I don't quite understand what you are trying to say here.

I mean that we should have a configuration directory (i.e. under /etc) where
the sysadmin can drop a PPD, and have the tools just find it.

No Debian user should ever be subject to adding crap under /usr (as opposed
to /usr/local) because of a missing /etc directory, IMHO.

You mean a possibility for a sysadmin to override certain PPDs?
Please describe in more detail.

Yes.  I do that with the HPLIP PPDs for my printers, for example.

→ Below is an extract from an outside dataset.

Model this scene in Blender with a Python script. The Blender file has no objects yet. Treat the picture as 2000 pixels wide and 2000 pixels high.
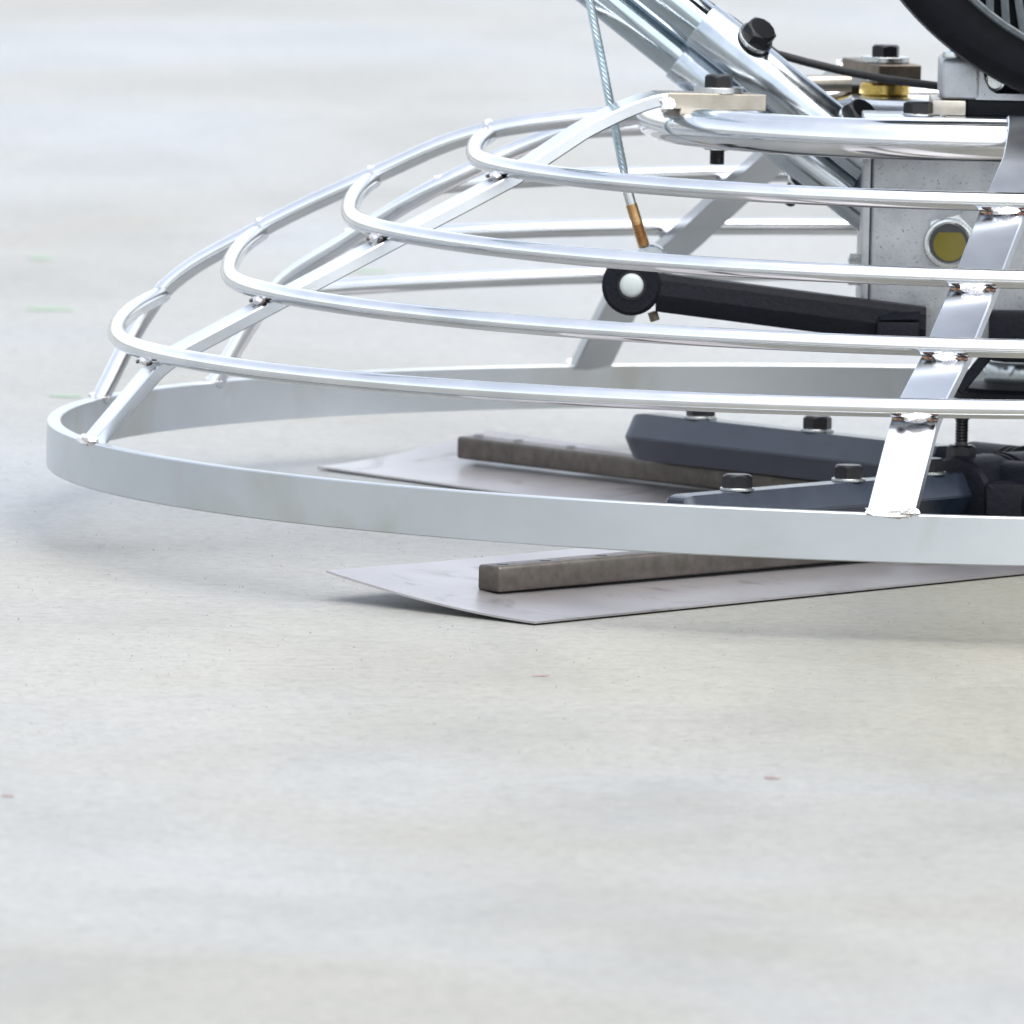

I
hand-tweak them.

Note that it is not "override", as all PPD tools just grab them all even if
they have the exact name.  But if a tool is going to give precendence to
PPDs from some place, it should be from /etc/ppd and not /usr/share/ppd.

As mentioned CUPS already does this under /etc/cups/ppd. Do you mean a more general approach for different print spooler under /etc/ppd ?
I am still not compressing the HPLIP PPDs, because to me it is not clear that all tools support compressed PPDs. Do we have any sort of data to back it up that they at least *should* support compressed PPDs?
From nearly all Debian standard tools there exist a z-version allowing
direct use of gzipped files: eg. zcat, zless, zgrep, ...

Does CUPS use them directly in .gz format (i.e. show them on the interface,
allows selecting them...) ?  Does gimp?  Does HPLIP (no, it actually
doesn't)...

As said the PPDs in /usr/share/ppd are mainly used by printer GUI setup tools like CUPS and gnome-cups-manager. These tools can handle gzipped files with ease and this saves a lot of diskspace. After installing a printer in CUPS the PPDs are gunzipped and copied to /etc/cups/ppd. A lot of applications are settling on CUPS for printing and make use of the PPDs in /etc/cups/ppd. Gimp, HPLIP and other non-CUPS applications should use the PPDs in /etc/cups/ppd so every application on the system uses the same PPD.
It is only meant for saving disk space, I don't see any problems with
tools or applications not being able to handle this in Debian. Correct
me if I'm wrong.

You can always zless or zcat them to /etc/ppd/your_printer_here.ppd, but
that certainly goes against what we are attempting to do.